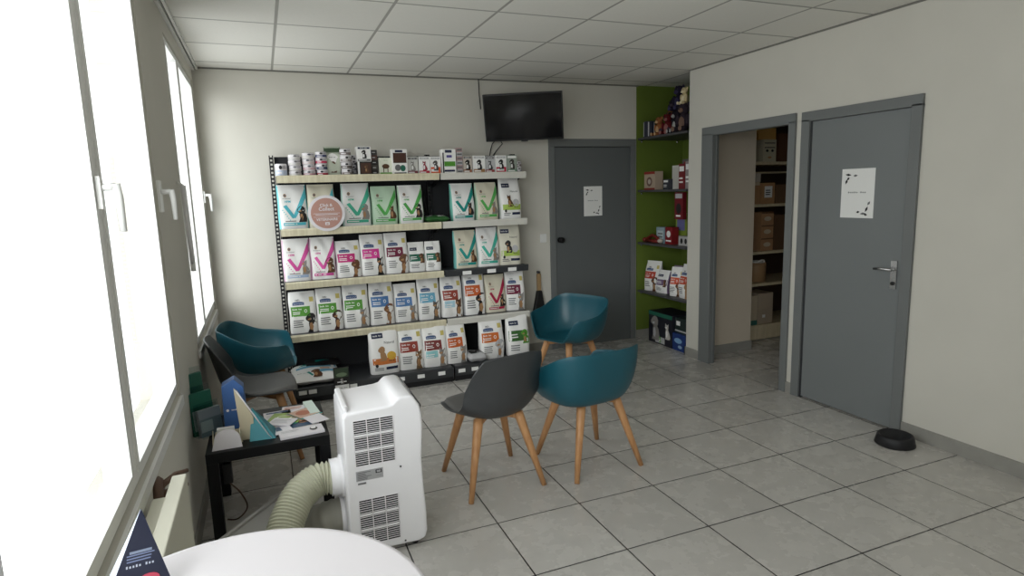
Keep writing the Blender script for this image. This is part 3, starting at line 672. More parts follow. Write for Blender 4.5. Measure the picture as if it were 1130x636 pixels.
for k in range(4): can(0.470+random.uniform(-.003, .003), YC-0.01, ZT+k*0.0475, 0.044, 0.046, [cm(170, 50, 70), cm(60, 70, 100), cm(190, 60, 90), cm(60, 70, 110)][k], '%s red and navy printed tin of the stack beside the dark green pouch' % ordn[k])
bag(0.560, YC+0.02, ZT, 0.13, 0.235, 0.07, 'x', LEAF, 'dark green and white upright pouch between tin stacks on top shelf', 'pouches on the top shelf', base=cm(190, 196, 180), side=cm(50, 72, 46), name='upright_pouch', yaw=-0.06)
o_ = bpy.data.objects['upright_pouch']; o_['category'] = 'pouch'
b = MB(); b.ell = None
P_ = lambda u, v, o: Vector(((u-0.5)*0.126, -0.030+v*0.026-o-0.008*(1-(2*u-1)**2), v*0.225))
p = Printer(b, P_, 1.8); p.rect(0.02, 0.98, 0.84, 0.98, cm(50, 72, 46), 3); p.ell(0.5, 0.5, 0.42, 0.3, WH, 3); p.pet(0.5, 0.32, 0.42, BRN, WH, 4); p.word(0.5, 0.66, 0.4, DKI, 4)
b.build('front_print', o_)
for k in range(4): can(0.662+random.uniform(-.003, .003), YC-0.005, ZT+k*0.053, 0.044, 0.051, [cm(150, 140, 136), cm(110, 104, 100), cm(160, 154, 150), cm(130, 120, 118)][k], '%s grey-printed tin of the tall stack right of the pouch' % ordn[k])
for k in range(4): can(0.722, YC+0.07, ZT+k*0.042, 0.036, 0.040, cm(80, 80, 84), '%s dark tin of the narrow stack set back behind the tall tins' % ordn[k])

def pack(x, y, z, w_, d_, h_, body, art, label, name='food_box', yaw=0.0, cat='box', group='boxes on the top shelf', bevel=0.002):
    b = MB(); b.box(-w_/2, w_/2, -d_/2, d_/2, 0, h_, body)
    p = Printer(b, lambda u, v, o: Vector(((u-0.5)*w_, -d_/2-o, v*h_)), h_/w_)
    if art: art(p)
    o = tag(b.build(name, loc=(x, y, z), rz=yaw, bevel=0), label, cat, group)
    f = MB(); f.box(-w_/2+0.001, w_/2-0.001, -d_/2+0.004, -0.0008, h_, h_+0.0012, body); f.box(-w_/2+0.001, w_/2-0.001, 0.0008, d_/2-0.004, h_, h_+0.0012, body)
    f.build('lid_flap', o)
    return o
def art_photo(c, c2, pet_='dog', pc=None, band=0.2, txt=None):
    def a(p):
        p.rect(0.04, 0.96, 0.02, band, c, 1); p.pet(0.5, 0.5, 0.6, pc or BLKP, WH, 2, pet_)
        p.rect(0.08, 0.92, 0.84, 0.96, c2, 1); p.word(0.5, 0.9, 0.5, WH, 2, 0.05); p.lines(0.1, 0.8, 0.04, band-0.02, 1, WH, 2)
    return a
pack(0.803, YC, ZT, 0.112, 0.10, 0.108, BLKP, lambda p: (p.rect(0.2, 0.95, 0.12, 0.9, cm(70, 44, 34), 1), p.rect(0, 0.14, 0, 1, WH, 1), p.pet(0.6, 0.5, 0.6, BRN, TAN, 2)), 'dark brown box with white edge standing under a white box')
pack(0.803, YC, ZT+0.110, 0.112, 0.10, 0.118, WH, art_photo(GREYI, NAVY, 'dog', BLKP, 0.16), 'white box with a black dog picture on top of the dark brown box')
for k in range(5): pack(0.889, YC+0.02, ZT+k*0.041, 0.05, 0.08, 0.039, [BLKP, cm(70, 66, 62), BLKP, cm(84, 60, 54), cm(60, 60, 60)][k], lambda p: p.lines(0.2, 0.8, 0.3, 0.7, 1, LG, 1), ['lowest', 'second lowest', 'middle', 'second highest', 'highest'][k]+' dark tray in the narrow stack behind the two-box pile', 'food_tray', cat='tray')
pack(0.977, YC, ZT, 0.108, 0.07, 0.138, cm(222, 224, 208), lambda p: (p.ell(0.5, 0.5, 0.28, 0.14, BRN, 1), p.rect(0.3, 0.36, 0.15, 0.5, BRN, 1), p.rect(0.62, 0.68, 0.15, 0.5, BRN, 1), p.rect(0.05, 0.95, 0.04, 0.14, LEAF, 1), p.word(0.5, 0.85, 0.3, LEAF, 1)), 'low cream box with a brown deer picture on the top shelf')
pack(1.092, YC-0.015, ZT, 0.125, 0.09, 0.205, WH, lambda p: (p.rect(0.06, 0.94, 0.46, 0.86, cm(72, 44, 36), 1), p.rect(0.2, 0.7, 0.88, 0.97, NAVY, 1), p.ell(0.35, 0.27, 0.2, 0.13, GREYI, 1), p.ell(0.68, 0.25, 0.18, 0.13, DGN, 1), p.rect(0.1, 0.9, 0.04, 0.08, DKI, 1)), 'tall white box with a brown panel and navy top tab')
pack(1.204, YC, ZT, 0.090, 0.07, 0.145, cm(205, 205, 200), art_photo(cm(120, 60, 70), GREYI, 'cat', GRYP), 'low grey-printed box beside the tall brown-panel box')
pack(1.305, YC, ZT, 0.094, 0.07, 0.146, WH, art_photo(cm(190, 50, 70), LG, 'cat', cm(150, 50, 66)), 'low white box with a red printed pet, before the rail joint')
pack(1.402, YC, ZT, 0.092, 0.07, 0.145, WH, art_photo(cm(206, 84, 44), LG, 'dog', cm(80, 76, 76), 0.4), 'low white box with orange lower half at the rail joint')
pack(1.520, YC-0.01, ZT, 0.118, 0.09, 0.205, WH, lambda p: (p.rect(0.2, 0.7, 0.86, 0.97, NAVY, 1), p.rect(0.0, 0.1, 0, 0.86, BLKP, 1), p.rect(0.3, 0.7, 0.66, 0.76, cm(90, 80, 150), 1), p.rect(0.12, 0.95, 0.3, 0.5, LEAF, 1), p.rect(0.12, 0.9, 0.08, 0.16, NAVY, 1)), 'tall white box with navy tab and green strip beside the tray pile')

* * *

Show every line above in which the word "picture" occurs.

Keep writing the Blender script for this image. This is part 3, starting at line 672. More parts follow. Write for Blender 4.5. Measure the picture as if it were 1130x636 pixels.
pack(0.803, YC, ZT+0.110, 0.112, 0.10, 0.118, WH, art_photo(GREYI, NAVY, 'dog', BLKP, 0.16), 'white box with a black dog picture on top of the dark brown box')
pack(0.977, YC, ZT, 0.108, 0.07, 0.138, cm(222, 224, 208), lambda p: (p.ell(0.5, 0.5, 0.28, 0.14, BRN, 1), p.rect(0.3, 0.36, 0.15, 0.5, BRN, 1), p.rect(0.62, 0.68, 0.15, 0.5, BRN, 1), p.rect(0.05, 0.95, 0.04, 0.14, LEAF, 1), p.word(0.5, 0.85, 0.3, LEAF, 1)), 'low cream box with a brown deer picture on the top shelf')